Davide Frattini, Corriere della Sera 05/06/2012, 5 giugno 2012
L’AEROPORTO DI TRIPOLI NELLE MANI DELLE MILIZIE - I
carri armati sulla pista di decollo, i miliziani armati che si aggirano tra la sala d’attesa e i banchi check-in, i voli in partenza bloccati, i jet in arrivo dirottati verso lo scalo militare. Tripoli è tornata per un giorno ai mesi della guerra, isolata dal resto del mondo, fuori controllo.
Lo scontro questa volta è tra i combattenti del villaggio di Tarhuna e il governo transitorio che amministra il paese dalla caduta di Muammar Gheddafi. Il leader della brigata è scomparso domenica: Abu Ajila al-Habshi aveva lasciato le colline coperte di ulivi, a ottanta chilometri dalla capitale, per incontrare i nuovi potenti, era stato convocato per ordinargli di restituire due tank in possesso dei suoi uomini. Sarebbe stato rapito proprio sulla strada vicino all’aeroporto. Anche nei giorni della ribellione Tarhuna era rimasta fedele a Gheddafi, al-Habshi aveva invece scelto di partecipare alla rivolta.
L’assalto ha bloccato tra gli altri il volo dell’Alitalia per Roma. Il pilota e quattro assistenti sono stati costretti a scendere dai miliziani e accompagnati in una stanza, da lì i carabinieri del Tuscania, inviati dall’ambasciata, li hanno accompagnati in albergo. A bordo non c’erano ancora i passeggeri. Un testimone racconta al Guardian di aver visto i ribelli sparare contro i tecnici di terra, due sarebbero rimasti feriti.
L’assedio è stato domato solo dall’intervento di Mustafa Abdel Jalil, presidente del Consiglio nazionale di transizione. Ha promesso che il comandante sparito verrà ritrovato, ha negato che sia stato arrestato. Gli spari nell’aeroporto non sono finiti neppure dopo questa mediazione e nelle strade di Tripoli sono tornati i posti di blocco controllati da camionette armate di lanciarazzi.
Il governo non riesce ancora a imporre il suo controllo sulle milizie che hanno combattuto per otto mesi contro le truppe del regime. Un mese fa i guerriglieri hanno occupato il palazzo del primo ministro Abdurrahim el-Keib, si rifiutano di riconsegnare le armi.
I disordini rischiano di rinviare le prime elezioni dopo i quarantadue anni di dominio del Colonnello.

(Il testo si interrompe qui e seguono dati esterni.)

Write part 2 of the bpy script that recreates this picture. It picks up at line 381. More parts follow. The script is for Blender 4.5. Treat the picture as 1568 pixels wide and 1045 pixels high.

Previste per il 19 di giugno, potrebbero essere spostate — rivela l’emittente Al Jazeera — ai primi di luglio: secondo l’Ansa, dovrebbero tenersi il 10 prima che cominci il Ramadan, il mese sacro per i musulmani. La commissione elettorale parla di problemi procedurali: i candidati sono oltre quattromila per i duecento seggi nell’assemblea.
I ribelli temono che il Consiglio transitorio cerchi accordi con i gerarchi del vecchio regime. Gli emissari di Jalil hanno incontrato al Cairo ex fedeli di Gheddafi (che adesso rappresentano l’«opposizione») e il leader religioso Ali Sallabi ha visitato, sempre nella capitale egiziana, Ahmed Gaddaf Eddam, cugino del raìs ucciso a Sirte il 20 ottobre del 2011. La motivazione ufficiale è quella della «riconciliazione nazionale». I rivoluzionari lo chiamano tradimento.